Все это легко сказать, но даже в небольшом крестьянском хозяйстве…, в котором представлены разные отрасли сельскохозяйственного производства, необходимо соблюдать какие-то пропорции; а регулировать наше огромное, невероятно разбросанное хозяйство, нашу дезорганизованную экономическую жизнь, чтобы при этом всевозможные управляющие органы поддерживали необходимые взаимосвязи и, так сказать, питали друг друга, – например, когда необходимо строить дома для рабочих, один совет должен выделить столько же гвоздей, сколько другой – досок, а третий – строительных материалов, – чтобы достичь такой пропорциональности, такого внутреннего соответствия, – это трудная задача, которую Советской власти еще только предстоит решить {65} .
65
Цит. по: М. Polanyi, «The Span of Central Direction,» 129 – 130.
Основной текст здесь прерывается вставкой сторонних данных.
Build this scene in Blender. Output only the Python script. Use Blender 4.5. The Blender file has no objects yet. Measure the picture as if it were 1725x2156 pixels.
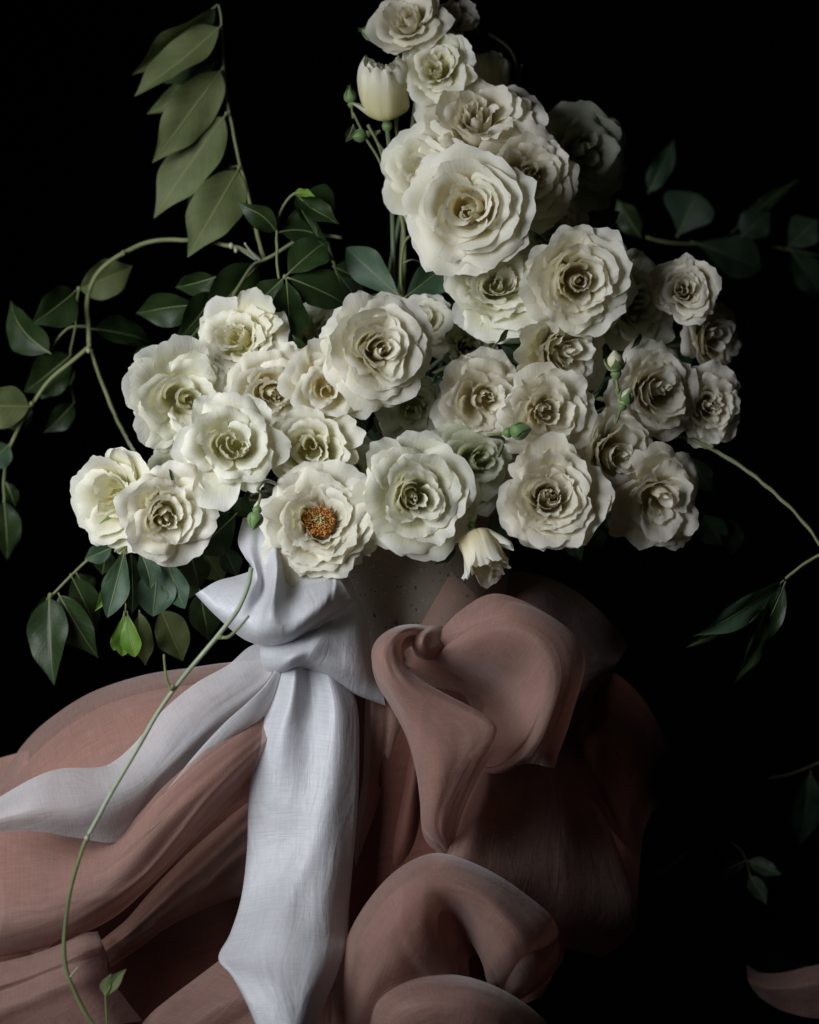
import bpy, math, random
import numpy as np
from mathutils import Vector, Matrix

random.seed(7); rng = np.random.default_rng(11)
sc = bpy.context.scene
col = sc.collection
R_ = math.radians
PI = math.pi

# ------------------------------------------------------------------ camera
DIST = 2.2; PITCH = R_(6.0); PX = 0.00036          # metres per layout unit (frame is 1725 x 2156 units) at the vase
FOC = 36.0 * DIST / (1725 * PX)
cam_pos = np.array([0.0, -DIST * math.cos(PITCH), DIST * math.sin(PITCH)])
cd = bpy.data.cameras.new('camera'); cam = bpy.data.objects.new('camera', cd); col.objects.link(cam)
cam.location = cam_pos; cam.rotation_euler = (PI / 2 - PITCH, 0, 0)
cd.sensor_fit = 'HORIZONTAL'; cd.sensor_width = 36; cd.lens = FOC; cd.clip_end = 50
cd.dof.use_dof = True; cd.dof.focus_distance = 2.06; cd.dof.aperture_fstop = 6.3
sc.camera = cam
V_R = np.array([1.0, 0, 0]); V_U = np.array([0, math.sin(PITCH), math.cos(PITCH)]); V_F = np.array([0, math.cos(PITCH), -math.sin(PITCH)])

# ------------------------------------------------------------------ light
w = bpy.data.worlds.new('World'); sc.world = w; w.use_nodes = True
w.node_tree.nodes['Background'].inputs[0].default_value = (0.55, 0.65, 0.9, 1)
w.node_tree.nodes['Background'].inputs[1].default_value = 0.0012

def area(name, loc, target, sx, sy, energy, color, spread=180):
    l = bpy.data.lights.new(name, 'AREA'); l.shape = 'RECTANGLE'; l.size = sx; l.size_y = sy
    l.energy = energy; l.color = color; l.spread = R_(spread)
    o = bpy.data.objects.new(name, l); col.objects.link(o); o.location = loc
    o.rotation_euler = (Vector(target) - Vector(loc)).to_track_quat('-Z', 'Y').to_euler()
    return o
area('window_light', (-0.78, -0.88, 0.33), (-0.17, -0.1, 0.0), 0.64, 0.66, 4.1, (0.93, 0.96, 1.0), 75)
sc.cycles.max_bounces = 12; sc.cycles.diffuse_bounces = 7; sc.cycles.transmission_bounces = 8; sc.cycles.transparent_max_bounces = 12
sc.view_settings.view_transform = 'Standard'; sc.view_settings.look = 'None'
sc.view_settings.exposure = 0; sc.view_settings.gamma = 1

# ------------------------------------------------------------------ helpers
def at(px, py, d):
    """layout unit + distance (cm) in front of the vase axis -> world point(s)"""
    px = np.asarray(px, float); py = np.asarray(py, float); d = np.asarray(d, float)
    a = (px - 862.5) * PX / DIST; b = (1078 - py) * PX / DIST
    dx = V_R[0] * a; dy = V_F[1] + V_U[1] * b; dz = V_F[2] + V_U[2] * b
    k = (-d / 100.0 - cam_pos[1]) / dy
    return np.stack([cam_pos[0] + dx * k, cam_pos[1] + dy * k, cam_pos[2] + dz * k], -1)
def pxs(d): return PX * (DIST - d / 100.0) / DIST

def sstep(a, b, x):
    t = np.clip((x - a) / (b - a), 0, 1); return t * t * (3 - 2 * t)

_fc = {}
def grid_faces(nv, nu, wrap=False):
    k = (nv, nu, wrap)
    if k not in _fc:
        f = []
        for i in range(nv - 1):
            for j in range(nu if wrap else nu - 1):
                j2 = (j + 1) % nu
                f.append((i * nu + j, i * nu + j2, (i + 1) * nu + j2, (i + 1) * nu + j))
        _fc[k] = f
    return _fc[k]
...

После нескольких лет передышки Сталин упразднил НЭП и вновь принялся за коллективизацию советской экономики. Цена, измеряемая человеческими жизнями и страданиями, была неимоверна, но ни Сталину, ни его последователям не удалось создать полностью централизованную систему. Без приусадебных крестьянских хозяйств и огородов горожан накормить страну не удалось. Сохранились денежные цены, хотя они и не имели реального отношения к рыночным ценам. Промышленные предприятия действовали в условиях довольно значительной автономии. Повсеместно возникали черные рынки, которые не давали стране развалиться окончательно. Короче говоря, децентрализованная система взаимного согласования сохранилась. Советские экспериментаторы сумели добиться лишь того, что это взаимное согласование перестало напрямую служить реальным нуждам и потребностям людей {66} .
66
Хороший обзор того, как на самом деле работала советская система, см. в: Paul Craig Roberts and Karen LaFollette, Meltdown: Inside the Soviet Economy (Washington: Cato Institute).
На полную ликвидацию рыночного порядка решились только самые радикальные течения промышленной контрреволюции. Чаще предпринимались попытки вырвать отдельные куски из системы рыночной конкуренции: национализировать ключевые отрасли, установить регулирование цен и материально-технического снабжения, производить перераспределение посредством налогов и субсидий.
При таких локальных вторжениях координация функций рыночного порядка на макроуровне оставалась более или менее невредимой – менее в той степени, в какой искажение и блокировка рыночных сигналов (например, с помощью регулирования цен) пропитывали всю систему. Но более глубокие и далеко идущие дисфункции, вызываемые интервенционистской политикой, возникали из-за подавления конкуренции внутри отдельных (национализированных, регулируемых или субсидируемых) секторов. Результатом такого подавления является заметное ослабление способности общества создавать запас полезных знаний.